**BRIEF:** Restate the whole of the material. Keep every word, and drop the pictures.

**SOURCE DATA:**

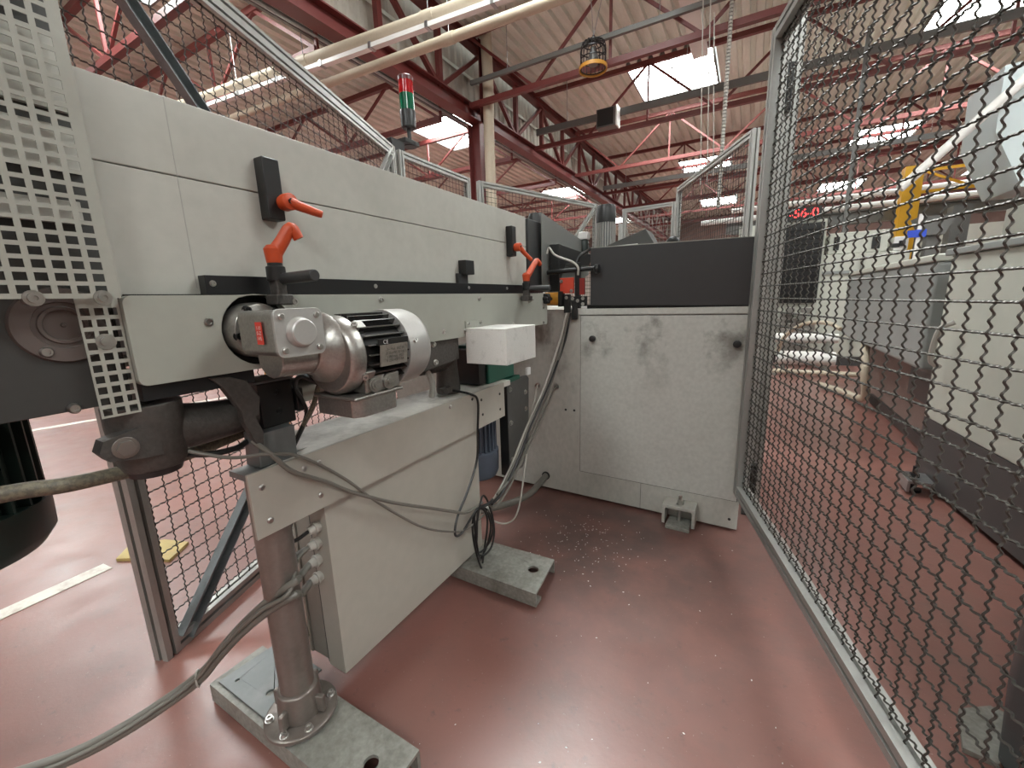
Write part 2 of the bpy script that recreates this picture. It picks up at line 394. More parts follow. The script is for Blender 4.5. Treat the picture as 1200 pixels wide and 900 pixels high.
# column and duct
def hbeam(mb, x, y, z0, z1, w=.26, t=.016):
    mb.box((x - w / 2, y - w / 2, z0), (x - w / 2 + t, y + w / 2, z1)); mb.box((x + w / 2 - t, y - w / 2, z0), (x + w / 2, y + w / 2, z1))
    mb.box((x - w / 2 + t, y - t / 2, z0), (x + w / 2 - t, y + t / 2, z1)); return mb
T = Thing('steel_column', 'dark red steel column carrying the roof girder, behind the signal lamp', 'column', (GX, 7.75, 0))
T.part('shaft', hbeam(MB(), GX, 7.75, 0.02, 4.49, .28), M_red)
T.part('upper_shaft', hbeam(MB(), GX + .19, 7.75, 4.49, 5.95, .12), M_red)
mb = MB(); mb.box((GX - .2, 7.55, 0), (GX + .2, 7.95, .02)); T.part('base_plate', mb, M_red)
mb = MB(); mb.tube([(GX + .37, 7.60, 0.0), (GX + .37, 7.60, 2.5), (GX + .365, 7.60, 4.2), (GX + .39, 7.59, 5.0), (GX + .37, 7.60, 6.0)], .105, 16)
solo('vertical_pipe', mb, M_cream, 'cream lagged vertical pipe strapped beside the dark red column', 'pipe', (GX + .37, 7.6, 0))
# cream pipes and white tray overhead
def pipeline(label, pts, r, m, sleeves=()):
    T = Thing('overhead_pipe', label, 'pipe', pts[0], 'cream overhead pipes')
    mb = MB(); mb.tube(pts, r, 14, False); T.part('pipe_run', mb, m)
    for t in sleeves:
        p = V(pts[0]).lerp(V(pts[-1]), t); d = (V(pts[-1]) - V(pts[0])).normalized()
        mb = MB(); mb.cyl(p - d * .08, p + d * .08, r * 1.12); T.part('pipe_sleeve', mb, m)
        mb = MB(); mb.cyl(p + V((0, 0, r)), (p.x, p.y, ZR if p.x > GX else ZL), .006, n=6); T.part('hanger_rod', mb, M_galv)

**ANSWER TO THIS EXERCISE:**
Write part 2 of the bpy script that recreates this picture. It picks up at line 394. More parts follow. The script is for Blender 4.5. Treat the picture as 1200 pixels wide and 900 pixels high.
# column and duct
def hbeam(mb, x, y, z0, z1, w=.26, t=.016):
    mb.box((x - w / 2, y - w / 2, z0), (x - w / 2 + t, y + w / 2, z1)); mb.box((x + w / 2 - t, y - w / 2, z0), (x + w / 2, y + w / 2, z1))
    mb.box((x - w / 2 + t, y - t / 2, z0), (x + w / 2 - t, y + t / 2, z1)); return mb
T = Thing('steel_column', 'dark red steel column carrying the roof girder, behind the signal lamp', 'column', (GX, 7.75, 0))
T.part('shaft', hbeam(MB(), GX, 7.75, 0.02, 4.49, .28), M_red)
T.part('upper_shaft', hbeam(MB(), GX + .19, 7.75, 4.49, 5.95, .12), M_red)
mb = MB(); mb.box((GX - .2, 7.55, 0), (GX + .2, 7.95, .02)); T.part('base_plate', mb, M_red)
mb = MB(); mb.tube([(GX + .37, 7.60, 0.0), (GX + .37, 7.60, 2.5), (GX + .365, 7.60, 4.2), (GX + .39, 7.59, 5.0), (GX + .37, 7.60, 6.0)], .105, 16)
solo('vertical_pipe', mb, M_cream, 'cream lagged vertical pipe strapped beside the dark red column', 'pipe', (GX + .37, 7.6, 0))
# cream pipes and white tray overhead
def pipeline(label, pts, r, m, sleeves=()):
    T = Thing('overhead_pipe', label, 'pipe', pts[0], 'cream overhead pipes')
    mb = MB(); mb.tube(pts, r, 14, False); T.part('pipe_run', mb, m)
    for t in sleeves:
        p = V(pts[0]).lerp(V(pts[-1]), t); d = (V(pts[-1]) - V(pts[0])).normalized()
        mb = MB(); mb.cyl(p - d * .08, p + d * .08, r * 1.12); T.part('pipe_sleeve', mb, m)
        mb = MB(); mb.cyl(p + V((0, 0, r)), (p.x, p.y, ZR if p.x > GX else ZL), .006, n=6); T.part('hanger_rod', mb, M_galv)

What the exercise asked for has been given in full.